Now, $G\\cap A_{4}$ fixes $\\mathbb{Q}(\\sqrt{D})$ , since $G$ fixes $\\sqrt{D}$ up to sign and $A_{4}$ restricts our attention to even permutations. But $\\lvert G:G\\cap A_{4}\\rvert=2$ , so the fixed field of $G\\cap A_{4}$ has dimension $2$ over $\\mathbb{Q}$ and thus is exactly $\\mathbb{Q}(\\sqrt{D})$ . If $G\\cong D_{8}$ , then $G\\cap A_{4}\\cong V_{4}$ , while if $G\\cong\\mathbb{Z}/4\\mathbb{Z}$ , then $G\\cap A_{4}\\cong\\mathbb{Z}/2\\mathbb{Z}$ ; in the first case only, $G\\cap A_{4}$ acts transitively on the roots of $f(x)$ . Thus $G\\cap A_{4}\\cong V_{4}$ if and only if $f(x)$ is irreducible over $\\mathbb{Q}(\\sqrt{D})$ .
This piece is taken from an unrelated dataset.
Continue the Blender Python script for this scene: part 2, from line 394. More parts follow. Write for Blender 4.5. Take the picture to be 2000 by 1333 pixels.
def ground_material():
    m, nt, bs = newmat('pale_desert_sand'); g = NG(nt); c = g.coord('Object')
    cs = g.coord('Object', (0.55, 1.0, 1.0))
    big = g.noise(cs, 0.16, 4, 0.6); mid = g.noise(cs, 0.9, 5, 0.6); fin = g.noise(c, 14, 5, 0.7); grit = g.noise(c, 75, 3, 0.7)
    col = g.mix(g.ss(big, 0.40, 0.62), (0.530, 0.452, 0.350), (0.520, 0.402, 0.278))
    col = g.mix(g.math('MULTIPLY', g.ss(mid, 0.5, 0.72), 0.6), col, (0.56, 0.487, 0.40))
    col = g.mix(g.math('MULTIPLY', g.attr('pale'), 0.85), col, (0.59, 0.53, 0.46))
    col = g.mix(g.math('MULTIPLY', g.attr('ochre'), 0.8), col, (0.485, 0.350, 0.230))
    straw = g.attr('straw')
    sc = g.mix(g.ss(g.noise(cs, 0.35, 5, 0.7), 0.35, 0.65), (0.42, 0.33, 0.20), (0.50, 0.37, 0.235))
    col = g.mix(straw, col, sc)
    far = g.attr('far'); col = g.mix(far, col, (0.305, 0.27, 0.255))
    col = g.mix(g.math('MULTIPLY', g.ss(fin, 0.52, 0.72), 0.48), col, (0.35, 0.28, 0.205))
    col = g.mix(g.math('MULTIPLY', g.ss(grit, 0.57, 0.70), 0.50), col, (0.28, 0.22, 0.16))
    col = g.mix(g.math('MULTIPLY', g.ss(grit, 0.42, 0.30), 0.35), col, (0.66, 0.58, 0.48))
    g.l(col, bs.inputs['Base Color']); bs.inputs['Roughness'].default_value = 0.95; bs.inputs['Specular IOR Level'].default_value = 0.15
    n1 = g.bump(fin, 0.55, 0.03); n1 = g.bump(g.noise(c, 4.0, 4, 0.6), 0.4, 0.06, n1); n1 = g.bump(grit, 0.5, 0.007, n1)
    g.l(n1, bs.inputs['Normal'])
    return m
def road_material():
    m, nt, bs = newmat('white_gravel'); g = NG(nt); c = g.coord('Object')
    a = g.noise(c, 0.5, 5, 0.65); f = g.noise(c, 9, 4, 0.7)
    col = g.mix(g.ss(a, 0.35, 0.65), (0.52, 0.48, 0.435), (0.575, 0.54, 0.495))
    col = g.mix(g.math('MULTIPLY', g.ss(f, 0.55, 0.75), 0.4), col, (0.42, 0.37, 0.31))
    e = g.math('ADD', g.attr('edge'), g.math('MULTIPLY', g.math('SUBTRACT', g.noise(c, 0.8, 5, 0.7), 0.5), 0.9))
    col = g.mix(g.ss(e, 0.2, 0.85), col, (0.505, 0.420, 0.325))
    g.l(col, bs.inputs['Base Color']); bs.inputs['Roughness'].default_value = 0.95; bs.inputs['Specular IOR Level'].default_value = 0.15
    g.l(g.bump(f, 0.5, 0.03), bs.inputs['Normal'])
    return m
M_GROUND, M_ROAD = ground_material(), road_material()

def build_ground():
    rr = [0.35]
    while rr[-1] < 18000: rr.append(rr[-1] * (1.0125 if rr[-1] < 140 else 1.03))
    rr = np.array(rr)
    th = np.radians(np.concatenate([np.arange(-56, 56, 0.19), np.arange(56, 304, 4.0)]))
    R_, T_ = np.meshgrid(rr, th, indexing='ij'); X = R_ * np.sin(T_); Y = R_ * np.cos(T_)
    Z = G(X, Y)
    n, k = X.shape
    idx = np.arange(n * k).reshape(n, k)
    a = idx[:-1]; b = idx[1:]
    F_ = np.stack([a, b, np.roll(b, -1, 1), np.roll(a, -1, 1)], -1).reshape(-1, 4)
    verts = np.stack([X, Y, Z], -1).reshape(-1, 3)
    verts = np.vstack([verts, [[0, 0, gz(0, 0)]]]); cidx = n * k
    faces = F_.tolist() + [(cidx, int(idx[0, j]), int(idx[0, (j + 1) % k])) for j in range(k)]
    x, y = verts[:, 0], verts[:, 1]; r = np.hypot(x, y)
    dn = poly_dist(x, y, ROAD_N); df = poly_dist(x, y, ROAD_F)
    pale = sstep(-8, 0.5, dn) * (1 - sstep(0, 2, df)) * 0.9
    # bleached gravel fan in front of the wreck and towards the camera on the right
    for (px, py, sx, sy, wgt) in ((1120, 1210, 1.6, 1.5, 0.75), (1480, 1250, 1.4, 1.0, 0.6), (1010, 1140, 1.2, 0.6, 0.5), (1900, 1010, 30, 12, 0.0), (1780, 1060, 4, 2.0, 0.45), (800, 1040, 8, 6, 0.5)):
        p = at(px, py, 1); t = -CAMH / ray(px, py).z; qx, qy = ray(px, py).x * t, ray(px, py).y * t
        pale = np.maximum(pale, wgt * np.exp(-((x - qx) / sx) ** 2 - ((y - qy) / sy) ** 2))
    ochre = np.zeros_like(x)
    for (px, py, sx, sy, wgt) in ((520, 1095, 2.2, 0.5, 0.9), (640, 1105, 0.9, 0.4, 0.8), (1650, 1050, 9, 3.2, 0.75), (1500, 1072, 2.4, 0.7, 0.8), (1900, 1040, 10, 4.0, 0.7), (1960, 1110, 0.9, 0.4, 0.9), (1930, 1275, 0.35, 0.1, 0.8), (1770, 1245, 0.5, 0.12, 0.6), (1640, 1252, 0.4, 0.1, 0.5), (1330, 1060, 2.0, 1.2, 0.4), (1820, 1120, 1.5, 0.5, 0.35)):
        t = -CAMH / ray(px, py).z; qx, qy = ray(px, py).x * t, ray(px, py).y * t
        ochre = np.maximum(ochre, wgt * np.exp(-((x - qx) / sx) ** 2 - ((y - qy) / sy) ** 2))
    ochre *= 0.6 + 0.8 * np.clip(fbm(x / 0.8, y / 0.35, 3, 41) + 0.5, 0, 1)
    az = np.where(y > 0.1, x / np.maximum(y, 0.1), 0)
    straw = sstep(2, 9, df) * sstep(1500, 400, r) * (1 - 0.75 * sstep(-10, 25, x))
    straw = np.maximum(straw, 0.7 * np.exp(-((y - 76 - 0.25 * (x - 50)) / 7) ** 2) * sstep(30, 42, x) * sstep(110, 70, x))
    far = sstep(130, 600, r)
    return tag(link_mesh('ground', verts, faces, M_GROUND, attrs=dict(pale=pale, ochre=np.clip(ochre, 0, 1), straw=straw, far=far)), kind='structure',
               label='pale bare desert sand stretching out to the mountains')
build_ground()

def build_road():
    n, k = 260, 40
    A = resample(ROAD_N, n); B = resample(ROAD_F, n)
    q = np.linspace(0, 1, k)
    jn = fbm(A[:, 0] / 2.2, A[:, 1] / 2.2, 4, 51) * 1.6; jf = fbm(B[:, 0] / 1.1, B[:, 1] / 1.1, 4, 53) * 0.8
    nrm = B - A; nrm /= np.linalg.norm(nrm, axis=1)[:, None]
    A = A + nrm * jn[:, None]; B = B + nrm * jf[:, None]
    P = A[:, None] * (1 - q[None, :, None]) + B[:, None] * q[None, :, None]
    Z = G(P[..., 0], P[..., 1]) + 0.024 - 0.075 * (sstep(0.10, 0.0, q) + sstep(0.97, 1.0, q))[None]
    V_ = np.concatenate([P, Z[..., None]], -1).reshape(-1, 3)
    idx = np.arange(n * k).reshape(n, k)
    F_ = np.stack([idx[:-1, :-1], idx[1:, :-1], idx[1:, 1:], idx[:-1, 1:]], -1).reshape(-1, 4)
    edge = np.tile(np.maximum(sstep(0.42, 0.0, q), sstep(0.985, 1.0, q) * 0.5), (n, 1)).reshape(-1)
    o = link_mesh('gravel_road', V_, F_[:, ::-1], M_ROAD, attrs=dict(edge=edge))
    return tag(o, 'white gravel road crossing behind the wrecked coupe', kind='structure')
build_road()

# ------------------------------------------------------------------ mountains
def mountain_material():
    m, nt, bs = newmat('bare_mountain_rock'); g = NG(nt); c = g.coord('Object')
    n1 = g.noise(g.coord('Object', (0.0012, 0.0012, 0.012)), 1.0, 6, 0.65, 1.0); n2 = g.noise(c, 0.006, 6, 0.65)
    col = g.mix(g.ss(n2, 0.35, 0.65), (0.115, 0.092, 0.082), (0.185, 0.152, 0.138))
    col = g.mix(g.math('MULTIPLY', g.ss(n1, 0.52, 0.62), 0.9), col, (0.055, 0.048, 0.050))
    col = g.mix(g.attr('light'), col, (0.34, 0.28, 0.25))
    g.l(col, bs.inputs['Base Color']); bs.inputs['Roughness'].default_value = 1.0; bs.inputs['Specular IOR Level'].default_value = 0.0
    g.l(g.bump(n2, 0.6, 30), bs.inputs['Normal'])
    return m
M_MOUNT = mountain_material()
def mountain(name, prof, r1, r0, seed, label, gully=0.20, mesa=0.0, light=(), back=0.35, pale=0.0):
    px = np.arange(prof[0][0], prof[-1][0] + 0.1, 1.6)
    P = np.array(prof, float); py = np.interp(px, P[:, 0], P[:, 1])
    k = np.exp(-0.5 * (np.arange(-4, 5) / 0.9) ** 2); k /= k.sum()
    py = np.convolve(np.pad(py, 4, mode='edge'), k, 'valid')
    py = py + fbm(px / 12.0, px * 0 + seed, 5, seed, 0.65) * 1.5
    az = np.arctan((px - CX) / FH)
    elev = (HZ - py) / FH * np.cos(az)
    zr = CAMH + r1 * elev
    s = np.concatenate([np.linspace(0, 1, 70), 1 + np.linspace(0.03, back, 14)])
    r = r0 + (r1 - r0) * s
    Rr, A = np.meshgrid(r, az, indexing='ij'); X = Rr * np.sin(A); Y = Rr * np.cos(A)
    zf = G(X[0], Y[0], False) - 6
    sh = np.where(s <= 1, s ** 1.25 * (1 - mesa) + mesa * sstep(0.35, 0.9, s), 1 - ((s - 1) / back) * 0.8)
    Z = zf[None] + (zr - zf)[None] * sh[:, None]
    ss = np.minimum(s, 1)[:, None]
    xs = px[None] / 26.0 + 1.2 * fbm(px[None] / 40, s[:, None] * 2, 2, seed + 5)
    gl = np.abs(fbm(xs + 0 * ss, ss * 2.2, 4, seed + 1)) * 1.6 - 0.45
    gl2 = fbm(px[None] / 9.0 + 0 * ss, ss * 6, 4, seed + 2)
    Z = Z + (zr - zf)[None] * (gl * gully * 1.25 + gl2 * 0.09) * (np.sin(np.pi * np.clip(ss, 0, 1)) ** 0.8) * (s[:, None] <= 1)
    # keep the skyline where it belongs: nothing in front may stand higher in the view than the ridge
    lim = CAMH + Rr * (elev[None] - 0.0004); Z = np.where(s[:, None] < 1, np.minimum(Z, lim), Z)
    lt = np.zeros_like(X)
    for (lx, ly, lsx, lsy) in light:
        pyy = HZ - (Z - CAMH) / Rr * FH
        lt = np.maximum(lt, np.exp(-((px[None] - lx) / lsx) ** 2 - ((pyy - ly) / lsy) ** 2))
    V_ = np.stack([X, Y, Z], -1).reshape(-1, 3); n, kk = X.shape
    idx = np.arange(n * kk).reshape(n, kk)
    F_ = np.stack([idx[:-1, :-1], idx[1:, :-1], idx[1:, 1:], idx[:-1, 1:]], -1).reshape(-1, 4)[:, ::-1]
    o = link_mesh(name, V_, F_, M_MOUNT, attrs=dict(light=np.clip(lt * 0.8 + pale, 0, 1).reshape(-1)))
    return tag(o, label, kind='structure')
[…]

So, in summary, for $f(x)$ irreducible, we have the following:

Condition	Galois group
$C(x)$ irreducible, $D$ not a rational square	$S_{4}$
$C(x)$ irreducible, $D$ a rational square	$A_{4}$
$C(x)$ splits completely	$V_{4}$
$C(x)$ factors as linear times irreducible quadratic, $f(x)$ irreducible over $\\mathbb{Q}(\\sqrt{D})$	$D_{8}$
$C(x)$ factors as linear times irreducible quadratic, $f(x)$ reducible over $\\mathbb{Q}(\\sqrt{D})$	$\\mathbb{Z}/4\\mathbb{Z}$

References

1 D.S. Dummit, R.M. Foote, Abstract Algebra, Wiley and Sons, 2004.